**Given data:**

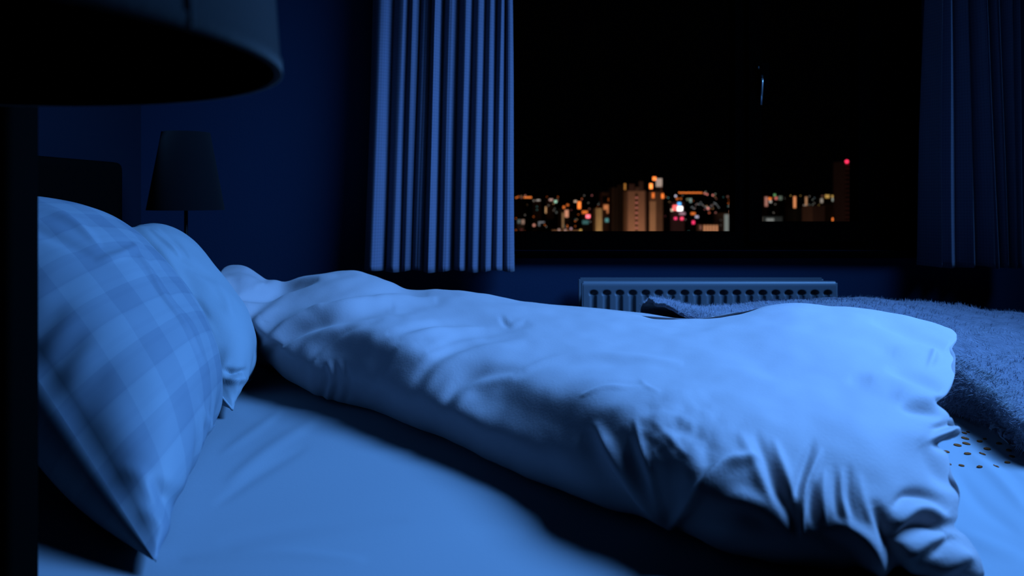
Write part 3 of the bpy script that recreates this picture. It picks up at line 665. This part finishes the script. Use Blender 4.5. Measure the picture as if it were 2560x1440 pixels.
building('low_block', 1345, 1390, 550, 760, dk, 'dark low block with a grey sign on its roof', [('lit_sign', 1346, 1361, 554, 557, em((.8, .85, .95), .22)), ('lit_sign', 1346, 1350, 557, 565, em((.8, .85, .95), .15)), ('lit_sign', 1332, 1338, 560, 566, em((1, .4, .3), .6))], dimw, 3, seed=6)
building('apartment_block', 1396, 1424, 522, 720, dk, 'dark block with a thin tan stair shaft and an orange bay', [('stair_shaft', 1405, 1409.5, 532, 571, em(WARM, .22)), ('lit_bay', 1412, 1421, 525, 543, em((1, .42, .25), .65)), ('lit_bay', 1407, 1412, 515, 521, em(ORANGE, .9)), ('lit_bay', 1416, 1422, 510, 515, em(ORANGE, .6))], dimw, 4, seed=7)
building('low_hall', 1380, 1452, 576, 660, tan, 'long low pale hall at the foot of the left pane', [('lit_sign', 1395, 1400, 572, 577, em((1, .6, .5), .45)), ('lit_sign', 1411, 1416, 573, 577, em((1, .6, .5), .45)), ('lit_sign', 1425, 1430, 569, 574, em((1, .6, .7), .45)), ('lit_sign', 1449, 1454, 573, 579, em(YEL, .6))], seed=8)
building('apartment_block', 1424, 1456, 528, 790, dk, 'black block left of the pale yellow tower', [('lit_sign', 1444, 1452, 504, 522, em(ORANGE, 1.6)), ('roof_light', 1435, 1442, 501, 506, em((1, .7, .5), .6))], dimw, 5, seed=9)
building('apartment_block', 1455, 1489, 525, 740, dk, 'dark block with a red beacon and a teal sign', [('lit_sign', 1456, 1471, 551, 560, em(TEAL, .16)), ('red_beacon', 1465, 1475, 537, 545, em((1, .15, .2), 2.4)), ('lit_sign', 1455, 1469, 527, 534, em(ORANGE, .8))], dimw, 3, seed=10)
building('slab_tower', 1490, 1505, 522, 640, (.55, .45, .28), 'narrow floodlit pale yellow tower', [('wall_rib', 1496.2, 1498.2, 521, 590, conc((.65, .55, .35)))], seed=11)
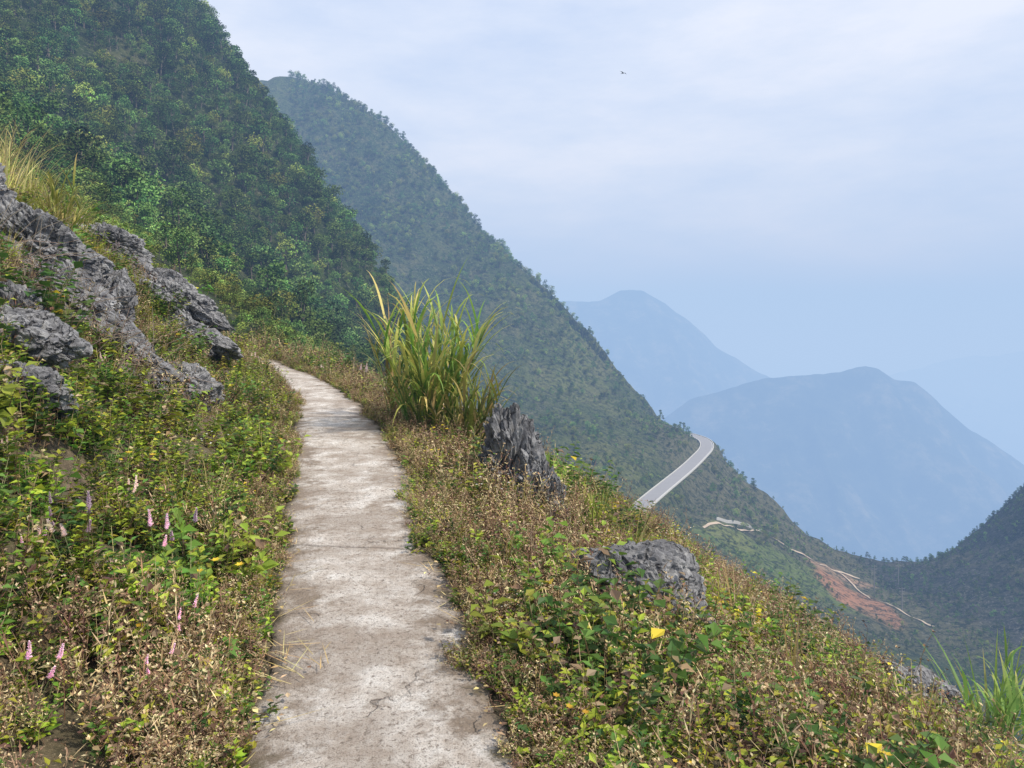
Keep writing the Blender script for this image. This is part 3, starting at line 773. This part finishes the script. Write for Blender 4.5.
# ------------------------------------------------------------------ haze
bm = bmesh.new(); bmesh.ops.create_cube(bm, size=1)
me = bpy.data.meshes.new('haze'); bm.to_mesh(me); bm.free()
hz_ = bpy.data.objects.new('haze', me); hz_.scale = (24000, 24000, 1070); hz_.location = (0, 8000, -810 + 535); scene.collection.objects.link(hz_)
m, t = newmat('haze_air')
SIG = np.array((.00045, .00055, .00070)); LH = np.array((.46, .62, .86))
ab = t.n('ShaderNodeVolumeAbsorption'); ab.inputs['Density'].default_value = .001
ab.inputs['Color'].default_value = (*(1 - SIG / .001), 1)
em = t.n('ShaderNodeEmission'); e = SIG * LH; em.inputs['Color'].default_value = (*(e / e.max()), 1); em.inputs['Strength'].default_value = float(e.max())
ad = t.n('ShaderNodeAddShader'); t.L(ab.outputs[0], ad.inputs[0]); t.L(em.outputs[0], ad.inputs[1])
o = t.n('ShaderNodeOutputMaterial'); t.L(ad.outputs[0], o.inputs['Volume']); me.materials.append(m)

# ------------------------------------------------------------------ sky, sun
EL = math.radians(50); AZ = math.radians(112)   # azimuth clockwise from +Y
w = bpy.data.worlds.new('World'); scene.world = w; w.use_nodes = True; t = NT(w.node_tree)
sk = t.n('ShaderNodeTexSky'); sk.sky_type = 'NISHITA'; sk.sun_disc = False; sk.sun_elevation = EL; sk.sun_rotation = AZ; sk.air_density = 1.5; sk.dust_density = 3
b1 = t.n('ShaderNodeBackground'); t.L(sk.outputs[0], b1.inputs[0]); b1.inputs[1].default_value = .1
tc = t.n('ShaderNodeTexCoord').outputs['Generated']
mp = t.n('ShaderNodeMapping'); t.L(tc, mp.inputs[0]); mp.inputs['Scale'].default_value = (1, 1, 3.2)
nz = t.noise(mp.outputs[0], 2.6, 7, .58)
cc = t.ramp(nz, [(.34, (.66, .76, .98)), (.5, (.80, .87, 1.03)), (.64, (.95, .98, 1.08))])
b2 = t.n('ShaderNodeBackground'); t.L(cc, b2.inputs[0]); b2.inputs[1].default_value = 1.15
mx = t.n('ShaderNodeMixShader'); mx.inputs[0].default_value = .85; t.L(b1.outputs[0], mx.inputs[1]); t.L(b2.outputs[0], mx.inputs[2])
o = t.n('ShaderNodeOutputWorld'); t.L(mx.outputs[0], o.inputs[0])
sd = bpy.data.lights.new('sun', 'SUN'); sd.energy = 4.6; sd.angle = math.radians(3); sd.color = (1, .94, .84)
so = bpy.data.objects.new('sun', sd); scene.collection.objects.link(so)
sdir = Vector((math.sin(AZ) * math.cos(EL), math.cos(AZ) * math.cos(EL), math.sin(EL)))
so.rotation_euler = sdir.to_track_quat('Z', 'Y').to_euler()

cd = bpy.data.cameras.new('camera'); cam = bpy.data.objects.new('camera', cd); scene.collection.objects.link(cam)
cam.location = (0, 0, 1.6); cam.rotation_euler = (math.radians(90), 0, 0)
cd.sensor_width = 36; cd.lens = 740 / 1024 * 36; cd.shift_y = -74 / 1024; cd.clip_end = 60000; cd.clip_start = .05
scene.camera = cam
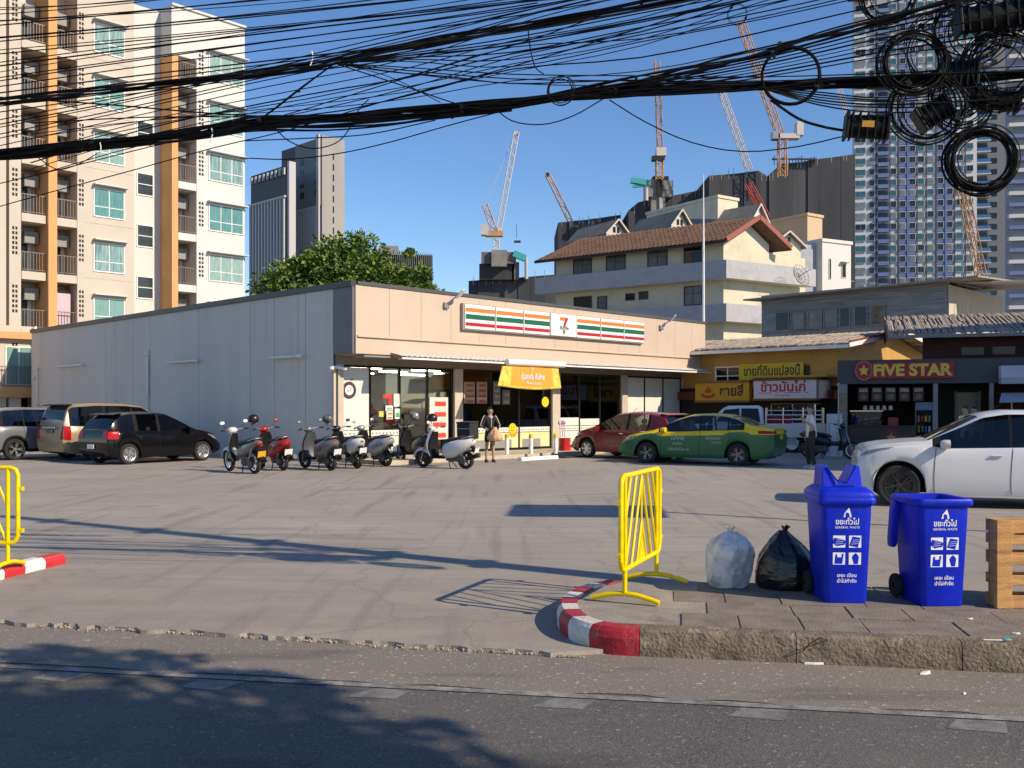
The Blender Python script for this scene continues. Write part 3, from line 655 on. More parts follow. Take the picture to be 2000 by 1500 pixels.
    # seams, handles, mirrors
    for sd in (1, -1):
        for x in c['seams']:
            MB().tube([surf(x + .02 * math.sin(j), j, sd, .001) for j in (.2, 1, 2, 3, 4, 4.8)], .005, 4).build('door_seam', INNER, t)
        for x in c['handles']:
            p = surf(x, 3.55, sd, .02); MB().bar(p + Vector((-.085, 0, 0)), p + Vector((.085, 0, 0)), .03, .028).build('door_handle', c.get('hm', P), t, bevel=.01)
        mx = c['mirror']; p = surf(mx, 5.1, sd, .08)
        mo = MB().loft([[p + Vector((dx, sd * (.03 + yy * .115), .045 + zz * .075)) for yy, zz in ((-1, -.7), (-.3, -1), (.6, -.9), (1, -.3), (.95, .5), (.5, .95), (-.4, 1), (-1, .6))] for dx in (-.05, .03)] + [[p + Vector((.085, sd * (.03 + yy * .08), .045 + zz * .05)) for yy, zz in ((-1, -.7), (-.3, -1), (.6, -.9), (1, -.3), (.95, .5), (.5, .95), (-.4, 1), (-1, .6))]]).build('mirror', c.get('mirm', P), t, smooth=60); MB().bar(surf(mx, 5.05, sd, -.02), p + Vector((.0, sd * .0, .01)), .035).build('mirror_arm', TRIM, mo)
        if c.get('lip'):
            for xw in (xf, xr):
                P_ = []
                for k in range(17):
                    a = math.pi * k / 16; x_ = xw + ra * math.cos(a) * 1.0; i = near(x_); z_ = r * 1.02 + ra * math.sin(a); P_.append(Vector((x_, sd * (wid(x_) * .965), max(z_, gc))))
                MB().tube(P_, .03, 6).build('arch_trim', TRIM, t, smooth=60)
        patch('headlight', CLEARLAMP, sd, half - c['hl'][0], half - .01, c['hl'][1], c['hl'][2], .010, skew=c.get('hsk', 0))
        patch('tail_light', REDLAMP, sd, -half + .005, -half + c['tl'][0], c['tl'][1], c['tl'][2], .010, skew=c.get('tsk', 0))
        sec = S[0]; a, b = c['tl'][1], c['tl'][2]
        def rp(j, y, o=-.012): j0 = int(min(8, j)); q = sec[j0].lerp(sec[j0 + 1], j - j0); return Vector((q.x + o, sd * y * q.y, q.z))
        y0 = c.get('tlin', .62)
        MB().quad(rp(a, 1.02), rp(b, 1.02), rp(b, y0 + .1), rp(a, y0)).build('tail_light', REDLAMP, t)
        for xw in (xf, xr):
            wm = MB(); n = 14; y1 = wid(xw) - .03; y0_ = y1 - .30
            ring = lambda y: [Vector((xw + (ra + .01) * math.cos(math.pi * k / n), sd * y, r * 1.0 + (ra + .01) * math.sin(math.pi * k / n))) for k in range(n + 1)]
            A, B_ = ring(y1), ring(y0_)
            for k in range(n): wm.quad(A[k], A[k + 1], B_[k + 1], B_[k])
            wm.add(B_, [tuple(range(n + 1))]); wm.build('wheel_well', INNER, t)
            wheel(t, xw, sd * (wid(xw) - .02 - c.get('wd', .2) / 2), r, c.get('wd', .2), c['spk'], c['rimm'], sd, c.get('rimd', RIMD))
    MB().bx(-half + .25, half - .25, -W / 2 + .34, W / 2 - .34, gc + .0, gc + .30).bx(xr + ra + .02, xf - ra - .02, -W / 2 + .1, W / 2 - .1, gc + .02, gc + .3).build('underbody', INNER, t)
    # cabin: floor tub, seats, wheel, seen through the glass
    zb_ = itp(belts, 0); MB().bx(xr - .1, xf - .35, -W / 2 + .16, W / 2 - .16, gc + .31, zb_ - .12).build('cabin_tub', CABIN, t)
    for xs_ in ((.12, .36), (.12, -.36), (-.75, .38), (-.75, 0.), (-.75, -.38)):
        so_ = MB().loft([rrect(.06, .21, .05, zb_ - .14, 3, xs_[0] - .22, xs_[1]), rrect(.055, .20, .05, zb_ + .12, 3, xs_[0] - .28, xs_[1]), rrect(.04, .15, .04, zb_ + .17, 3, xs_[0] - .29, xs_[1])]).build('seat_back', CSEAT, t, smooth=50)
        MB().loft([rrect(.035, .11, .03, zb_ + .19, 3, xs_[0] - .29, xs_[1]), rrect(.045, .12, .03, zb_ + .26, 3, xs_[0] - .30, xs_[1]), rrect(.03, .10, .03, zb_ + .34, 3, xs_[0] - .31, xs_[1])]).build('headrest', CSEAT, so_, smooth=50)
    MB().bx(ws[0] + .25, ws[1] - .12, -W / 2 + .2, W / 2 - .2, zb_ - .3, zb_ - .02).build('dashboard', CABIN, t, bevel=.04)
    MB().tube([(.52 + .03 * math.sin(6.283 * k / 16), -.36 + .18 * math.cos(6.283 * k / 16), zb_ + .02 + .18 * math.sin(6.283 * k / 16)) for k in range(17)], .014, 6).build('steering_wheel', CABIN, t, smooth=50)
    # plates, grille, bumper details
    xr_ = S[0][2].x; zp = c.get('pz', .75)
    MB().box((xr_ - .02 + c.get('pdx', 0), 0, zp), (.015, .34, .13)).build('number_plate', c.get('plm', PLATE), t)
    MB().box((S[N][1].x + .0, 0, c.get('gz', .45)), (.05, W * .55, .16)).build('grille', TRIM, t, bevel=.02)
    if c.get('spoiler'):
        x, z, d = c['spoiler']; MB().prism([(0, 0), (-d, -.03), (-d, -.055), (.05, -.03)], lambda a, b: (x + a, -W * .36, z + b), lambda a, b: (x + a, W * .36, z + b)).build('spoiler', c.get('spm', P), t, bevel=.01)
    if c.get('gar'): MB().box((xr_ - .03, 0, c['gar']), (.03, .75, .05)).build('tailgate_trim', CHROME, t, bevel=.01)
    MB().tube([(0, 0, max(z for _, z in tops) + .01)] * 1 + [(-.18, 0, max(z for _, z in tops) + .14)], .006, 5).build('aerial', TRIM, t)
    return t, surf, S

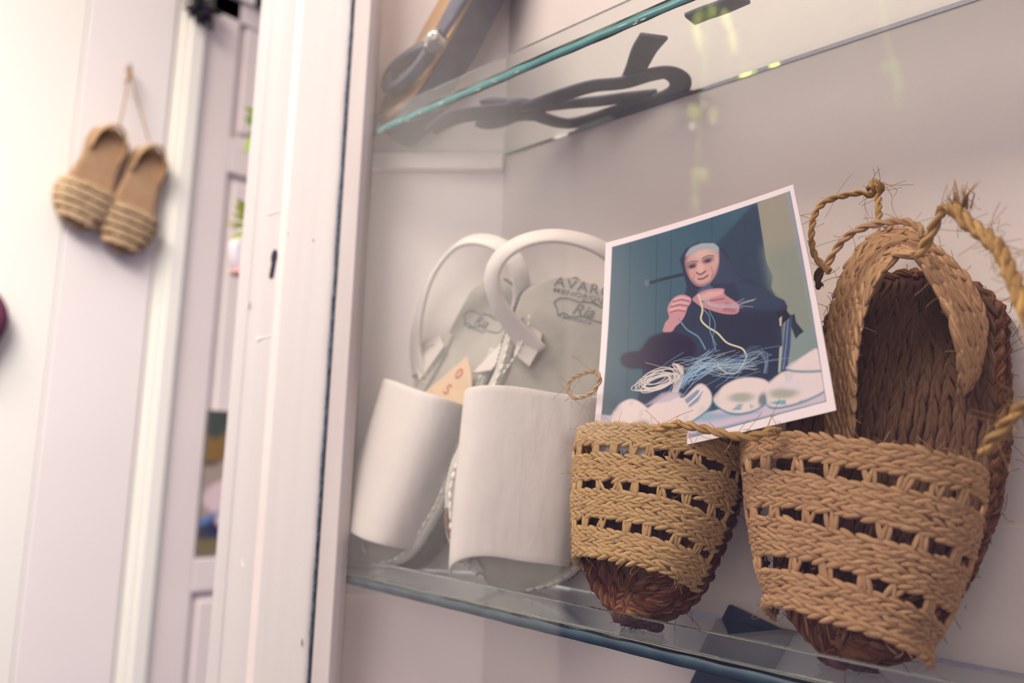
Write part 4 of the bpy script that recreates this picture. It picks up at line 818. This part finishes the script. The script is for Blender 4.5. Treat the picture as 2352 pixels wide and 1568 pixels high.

**Request:**
Each line from the line containing "Keep writing the" through the line containing "o = t.n('ShaderNodeOutputMaterial');" is to be transcribed exactly, and no other line.

**Correct output:**
Keep writing the Blender script for this image. This is part 3, starting at line 773. This part finishes the script. Write for Blender 4.5.
# ------------------------------------------------------------------ haze
bm = bmesh.new(); bmesh.ops.create_cube(bm, size=1)
me = bpy.data.meshes.new('haze'); bm.to_mesh(me); bm.free()
hz_ = bpy.data.objects.new('haze', me); hz_.scale = (24000, 24000, 1070); hz_.location = (0, 8000, -810 + 535); scene.collection.objects.link(hz_)
m, t = newmat('haze_air')
SIG = np.array((.00045, .00055, .00070)); LH = np.array((.46, .62, .86))
ab = t.n('ShaderNodeVolumeAbsorption'); ab.inputs['Density'].default_value = .001
ab.inputs['Color'].default_value = (*(1 - SIG / .001), 1)
em = t.n('ShaderNodeEmission'); e = SIG * LH; em.inputs['Color'].default_value = (*(e / e.max()), 1); em.inputs['Strength'].default_value = float(e.max())
ad = t.n('ShaderNodeAddShader'); t.L(ab.outputs[0], ad.inputs[0]); t.L(em.outputs[0], ad.inputs[1])
o = t.n('ShaderNodeOutputMaterial'); t.L(ad.outputs[0], o.inputs['Volume']); me.materials.append(m)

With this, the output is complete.